The new acquisitions also feature three allegorical illuminated images famous in alchemy where “hybrid beasts, colors, certain shapes and forms” are used to encrypt information that the author wanted to keep secret, explains Donna Bilak, a CHF scholar working on visual and musical representations of alchemical instructions.
For example, in one common alchemical image, a two-headed hermaphrodite, represents sulfur and mercury, which come together to make the philosophers’ stone—which refers to gold or an elixir of life, depending on the alchemist and the era. Birds often depict sublimation, the colors red and black typically indicate different stages in making the philosophers’ stone, and images of dragons biting their tails often refer to “the cycle of transformations of matter from one substance to the next,” Principe says.
But Bilak is particularly excited by some more literal illustrations found in one of the newly acquired texts, which is sprinkled with technical diagrams of centuries-old experimental set-ups that rely on more contemporary flasks, anvils, and ovens instead of intentionally obscure allegories. “The scribe was a very adept draftsman,” Bilak says. “It’s like a snapshot of what was going on at the moment.”
But the crowning text, “the one we really wanted, was the manuscript by Petrus Bonus called ‘The Precious New Pearl,’ ” Voelkel says. CHF already had the first printed version of this text, which is one of alchemy’s most famous and well referenced.
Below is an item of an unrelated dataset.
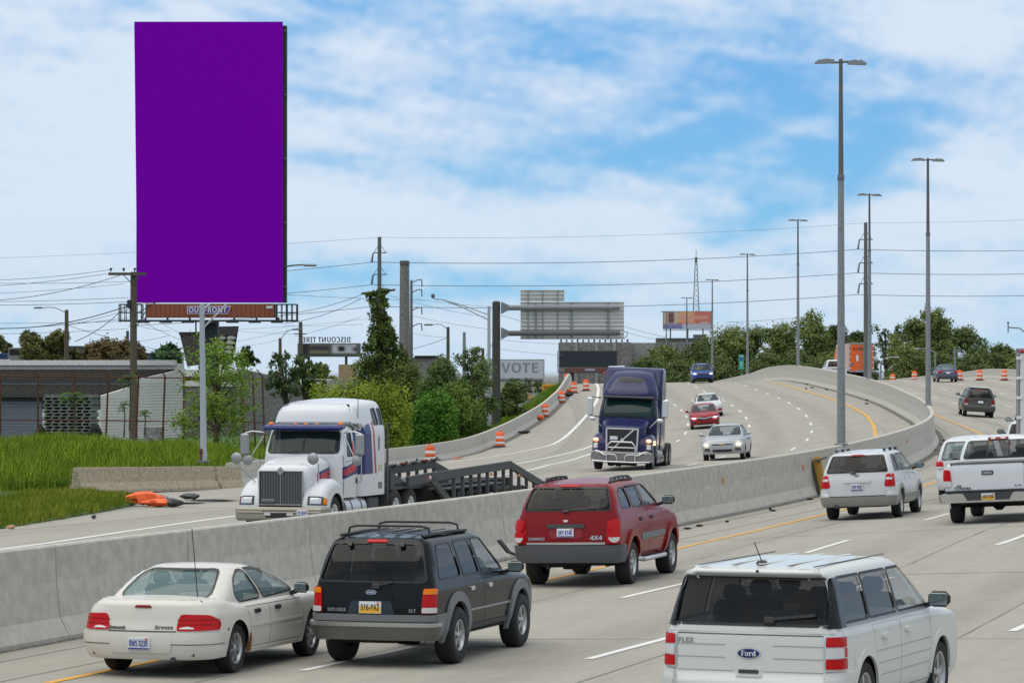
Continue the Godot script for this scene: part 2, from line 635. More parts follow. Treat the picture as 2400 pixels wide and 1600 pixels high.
func mound(x: float,d: float)->float:
	var base:=-0.75
	if d<126.0:
		base=0.0
	else:
		base=lerpf(0.0,-0.75,smoothstep(126.0,175.0,d))
	var back:=smoothstep(118.0,150.0,d)
	var h:=base+0.55*back*(1.0-smoothstep(-16.0,-8.0,x))+0.45*smoothstep(-14.0,-22.0,x)*(1.0-smoothstep(140,180,d))
	h+=0.12*sin(x*0.9+d*0.21)*smoothstep(108.0,125.0,d)
	if d>200.0: h=lerpf(h,-0.6,smoothstep(200.0,240.0,d))
	return h

func setting()->void:
	var g:=B.new()
	g.quad(Vector3(-1800,-2.6,40),Vector3(1800,-2.6,40),Vector3(1800,-2.6,-3200),Vector3(-1800,-2.6,-3200),Vector3.UP)
	kind(obj("ground",g,M["far earth"]),"structure")
	carriageway("right_road",func(d): return Vector2(0.0,23.0),8.0,430.0,24.0,31,[4.2,7.6,11.6,15.4],8)
	carriageway("left_road",func(d): return Vector2(-34.0 if d<127.0 else tab(PARA,d)-0.2,0.0),8.0,430.0,36.0,47,[4.3,7.8,11.4,15.2,19.0],12)
	var white: Material=M["white line"]
	var yellow: Material=M["yellow line"]
	stripe("yellow_edge_line",[[30,2.6],[45,2.66],[61,2.95],[78,3.0],[110,2.5],[162,2.32],[201,2.1],[320,2.1],[430,2.1]],0.13,30,420,yellow)
	stripe("yellow_edge_line",[[30,-2.6],[170,-2.7],[188,-2.3],[204,-1.95],[230,-2.0],[300,-1.95],[430,-1.95]],0.17,60,420,yellow)
	var r1:=[[30,4.9],[44,5.06],[47,5.2],[58,5.62],[69,6.26],[83,6.5],[120,6.2],[200,5.9],[430,5.9]]
	var r2:=[[30,7.6],[46,8.12],[49,8.27],[69,9.87],[71,10.05],[120,10.0],[200,9.6],[430,9.4]]
	for d in [31.2,43.9,57.2,68.4,80.6]: dashes(r1,d,d+0.1,white)
	dashes(r1,93.0,420.0,white)
	for d in [33.5,45.7,57.5,68.8]: dashes(r2,d,d+0.1,white)
	dashes(r2,81.0,420.0,white)
	dashes([[30,12.0],[70,13.4],[120,13.4],[430,13.0]],38.0,420.0,white)
	stripe("edge_line",[[30,18.6],[430,17.4]],0.13,150,420,white)
	dashes([[100,-6.5],[158,-6.73],[170,-6.18],[211,-5.2],[277,-4.8],[430,-5.2]],96.5,420.0,white)
	dashes([[100,-9.9],[170,-9.3],[213,-8.78],[244,-8.66],[430,-8.8]],101.0,420.0,white)
	dashes([[100,-13.4],[158,-13.5],[186,-13.0],[200,-12.6],[230,-12.28],[430,-12.4]],172.0,420.0,white)
	stripe("edge_line",[[150,-26.2],[176,-24.0],[188,-22.1],[199,-20.3],[221,-19.5],[247,-18.5],[274,-17.25],[300,-16.6],[430,-16.2]],0.24,172,420,white)
	stripe("gore_line",[[150,-20.4],[163,-19.4],[172,-18.75],[189,-17.85],[205,-17.0],[216,-16.4],[300,-16.0]],0.24,158,216,white)
	stripe("edge_line",[[30,-12.0],[76,-12.3],[84,-12.9],[94,-13.9],[120,-15.6],[142,-16.5],[155,-17.3],[172,-17.0],[190,-16.9],[216,-16.3],[300,-15.9]],0.2,40,216,white)
	var j:=B.new()
	for v in [-19.5,-15.9,-2.1,0.75,2.0,4.35,8.9,12.3]:
		band(j,[[30,v-0.02],[430,v-0.02]],[[30,v+0.02],[430,v+0.02]],34,330,3.0,0.004)
	var d:=36.0
	while d<200.0:
		var a0:=on_road(0.4,d,0.0045)
		for i in 8:
			var va:=0.4+i*2.6
			j.quad(on_road(va,d,0.0045),on_road(va+2.6,d,0.0045),on_road(va+2.6,d+0.05,0.0045),on_road(va,d+0.05,0.0045),Vector3.UP)
			if d>90:
				j.quad(on_road(-va,d,0.0045),on_road(-va-2.6,d,0.0045),on_road(-va-2.6,d+0.06,0.0045),on_road(-va,d+0.06,0.0045),Vector3.UP)
		d+=13.0
	kind(obj("slab_joints",j,M["joint"]),"structure")
	var dirt:=B.new()
	band(dirt,[[30,0.0],[150,0.0],[190,0.35],[430,0.35]],[[30,0.17],[70,0.14],[100,0.24],[150,0.3],[190,0.6],[430,0.6]],36,320,2.0,0.005)
	band(dirt,[[30,-0.95],[150,-0.85],[190,-0.45],[430,-0.4]],[[30,-0.6],[150,-0.6],[190,-0.2],[430,-0.2]],60,320,2.0,0.005)
	var pd:=shifted(PARA,0.3)
	band(dirt,pd,shifted(PARA,0.75),140,310,2.0,0.005)
	kind(obj("road_dirt",dirt,grained("road dirt",lin(0.12,0.112,0.095),1.0,0.35,1.2,61)),"structure")

	var bar:=thing("median_barrier","tall grey concrete median barrier curving away between the two carriageways","concrete barrier")
	var cuts:=[38.0,43.5,49.3]
	while cuts[-1]<410.0:
		cuts.append(cuts[-1]+rng.randf_range(3.9,6.0)*(1.0 if cuts[-1]<140 else 1.5))
	for i in cuts.size()-1:
		var st:=B.new()
		wall_piece(st,median_path,cuts[i]+0.012,cuts[i+1]-0.012,WALL,3)
		obj("segment",st,M["barrier concrete"],bar)
	var core:=B.new()
	wall_piece(core,median_path,38.0,410.0,[[0.25,0.0],[0.25,0.07],[0.13,0.33],[0.07,0.85],[0.06,1.33]],120)
	obj("joint_filler",core,M["joint"],bar)
	for q in [[1676,1147],[1884,1109],[2113,1053]]:
		var dd: float={1676: 90.4,1884: 101.5,2113: 128.0}[q[0]]
		var p: Array=median_path(dd)
		var r:=B.new()
		r.cbox(Vector3.ZERO,Vector3(0.03,0.16,0.10),0.01)
		obj("reflector",r,M["amber lens"],bar,Transform3D(Basis(p[1],Vector3.UP,p[1].cross(Vector3.UP)),p[0]+p[1]*0.115+Vector3.UP*0.92))
	var pb:=thing("ramp_barrier","pale low concrete barrier curving up along the exit ramp behind the orange barrels","concrete barrier")
	var low:=[[0.27,0.0],[0.27,0.07],[0.14,0.33],[0.09,0.93],[0.08,0.95]]
	var pc:=128.0
	while pc<400.0:
		var st:=B.new()
		wall_piece(st,para_path,pc,pc+8.96,low,5)
		obj("segment",st,M["new barrier concrete"],pb)
		pc+=9.0
	var ob:=thing("old_barrier","stained tan concrete barrier end beside the tall grass, left of the white truck","concrete barrier")
	var pa:=Vector3(-14.2,-0.06,-111.0)
	var pm:=Vector3(-11.05,-0.42,-126.2)
	var pz:=Vector3(-10.3,-0.5,-128.4)
	var oldp:=[[0.30,0.0],[0.29,0.10],[0.15,0.36],[0.09,0.84],[0.08,0.86]]
	var cutsb:=[0.0,0.2,0.41,0.6,0.80,0.985]
	for i in 5:
		var s1:=B.new()
		wall_piece(s1,straight(pa,pm),cutsb[i]+0.0008,cutsb[i+1]-0.0008,oldp,1)
		obj("segment",s1,M["old barrier concrete"],ob)
	var s2:=B.new()
	wall_piece(s2,straight(pm,pz),0.06,1.0,oldp,1)
	obj("segment",s2,M["old barrier concrete"],ob)
	var s3:=B.new()
	wall_piece(s3,straight(pa.lerp(pm,0.02)+Vector3(0,-0.02,0),pm+Vector3(0,-0.02,0)),0.0,0.98,[[0.25,0.0],[0.24,0.09],[0.1,0.36],[0.05,0.8]],1)
	obj("joint_filler",s3,M["joint"],ob)
	var rb:=thing("right_barrier","low concrete barrier along the far right edge behind the three orange barrels","concrete barrier")
	pc=262.0
	while pc<425.0:
		var st:=B.new()
		wall_piece(st,right_path,pc,pc+8.96,low,2)
		obj("segment",st,M["new barrier concrete"],rb)
		pc+=9.0

	var gr:=B.new()
	var cols:=44
	var rows:=60
	var P:=func(i: int,k: int)->Vector3:
		var dd:=lerpf(62.0,330.0,pow(float(k)/rows,1.3))
		var edge: float
		if dd<127.5:
			edge=tab([[60,-15.0],[75,-13.7],[85,-12.8],[92,-12.05],[102,-11.35],[105,-11.3],[108,-12.4],[111,-14.3],[127,-10.9],[128,-10.8]],dd)
			if dd>111.0: edge=lerpf(-14.4,-11.25,(dd-111.0)/15.2)
		else:
			var pp: Array=para_path(dd)
			edge=pp[0].x-0.26
		var f:=float(i)/cols
		var x:=edge-170.0*f*f*f-3.0*f
		var y:=mound(x,dd)
		if dd<111.0: y=lerpf(-0.05,y,smoothstep(0.0,0.15,f))+0.0
		if dd>165.0:
			var ry:=road_y(edge,dd)
			y=lerpf(ry+0.1,y,smoothstep(0.0,7.0,edge-x))
		elif dd>127.0:
			y=lerpf(-0.35,y,smoothstep(0.0,2.0,edge-x))
		return Vector3(x,y+(0.02 if i>0 else -0.15),-dd)
	for k in rows:
		for i in cols:
			gr.quad(P.call(i,k),P.call(i+1,k),P.call(i+1,k+1),P.call(i,k+1))
	kind(obj("grass_bank",gr,M["ground grass"]),"structure")
	var fl:=B.new()
	fl.quad(Vector3(-900,-1.2,-318),Vector3(3.0,-1.2,-318),Vector3(40.0,-1.2,-1500),Vector3(-1200,-1.2,-1500),Vector3.UP)
	fl.quad(Vector3(47.5,0.2,-240),Vector3(400,0.2,-240),Vector3(900,0.2,-1500),Vector3(48,0.2,-1500),Vector3.UP)
	kind(obj("terrain",fl,M["far earth"]),"structure")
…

But the newly acquired one predates the printed version and is handwritten—and it is one of only six known complete manuscripts, Voelkel explains.
When printers began publishing alchemy texts, they “were printed as commodities, and the printers didn’t take as much care with them as they would with Aristotle or Plato or other great thinkers,” Voelkel explains. “With the alchemical manuscripts, the printers wanted to get them out on the market as fast as possible so they sometimes left parts out.” Having a pre-printing-press version of this important text in the CHF library will give alchemy historians the opportunity to assemble what’s called a critical edition of the text, says Joel A. Klein, an alchemy scholar at CHF.
“A critical edition is one where you take all of the extant manuscripts, compare them with one another, find variations in the texts, and try and come to the ultimate edition with lots of scholarly notes and notes about why we should be skeptical about certain sections,” he explains.
With the opportunity to critically analyze important alchemical texts, to compare allegorical images with literal depictions of alchemical experimentation, or to examine (or even re-create) medieval recipes for transmutation and pest control, “we are hoping the new acquisition will be attractive to many researchers, from alchemy scholars to art historians,” Voelkel says.